Vietnam has eight students at the ISEF 2017, with Huy taking home the highest award among his peers. Team Vietnam also bagged four fourth awards, worth $500 each, of the event’s Grand Awards.

The Gordon E. Moore Award, the science fair’s top award worth $75,000, went to Germany’s Ivo Zell with the project called “an improved flying wing based on a bell-shaped lift distribution.”

Passing through narrow gate

Speaking to Tuoi Tre on the phone, Huy said the award winning left him totally flabbergasted as there were as many as 1,700 students from 70 countries and territories competing at the event.

The Vietnamese said he did not expect to win over major projects from such countries with advanced science and technology as the U.S., Germany or Japan.

But had it not been for Tuoi Tre’s timely intervention, he would have had to stay at home instead of stepping onto the podium to claim the prize, he said.

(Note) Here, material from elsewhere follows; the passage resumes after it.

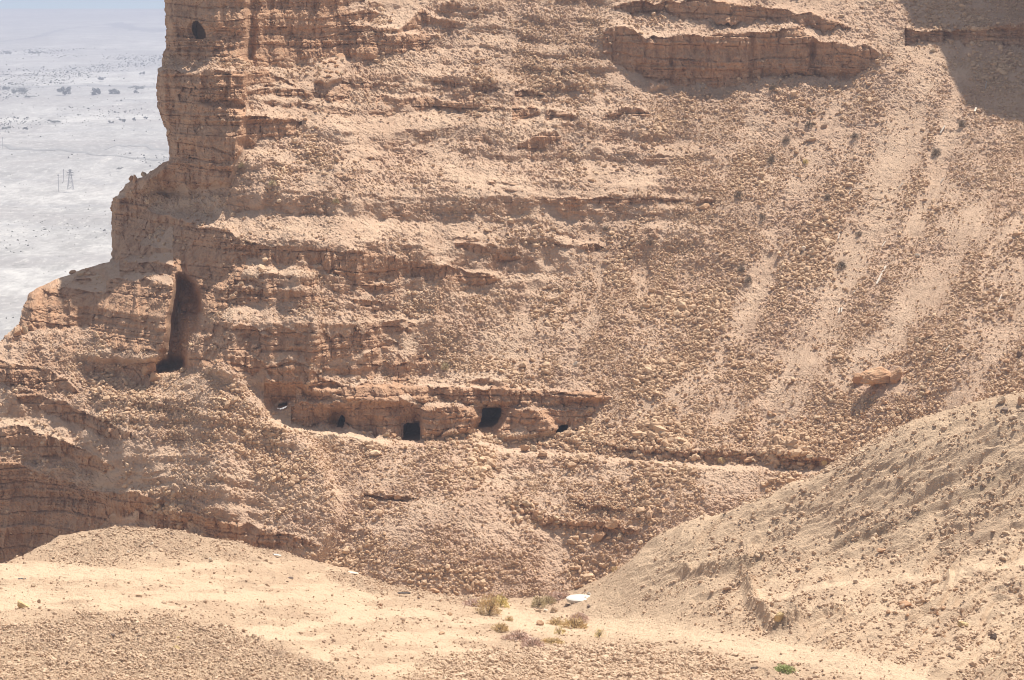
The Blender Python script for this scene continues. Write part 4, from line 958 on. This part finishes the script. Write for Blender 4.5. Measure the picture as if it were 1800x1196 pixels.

The students asked Tuoi Tre to extend his sincere thank to those who have silently helped him to “pass through the narrow gate” to the fair.

The boy’s father, Pham Xuan Dinh, had watched his son through a Facebook livestream video and could not sleep that night after knowing Huy would go home with the third prize.

“No word could describe how happy I feel at the moment,” the father told Tuoi Tre.

Another Quang Tri student who is studying in California has pledged to support Huy once he arrived in the U.S., and a Vietnamese-American woman has also gifted him a sweater shortly after his arrival.

“Thanks to all these sharing and support that I have made it to be an award winner,” Huy said.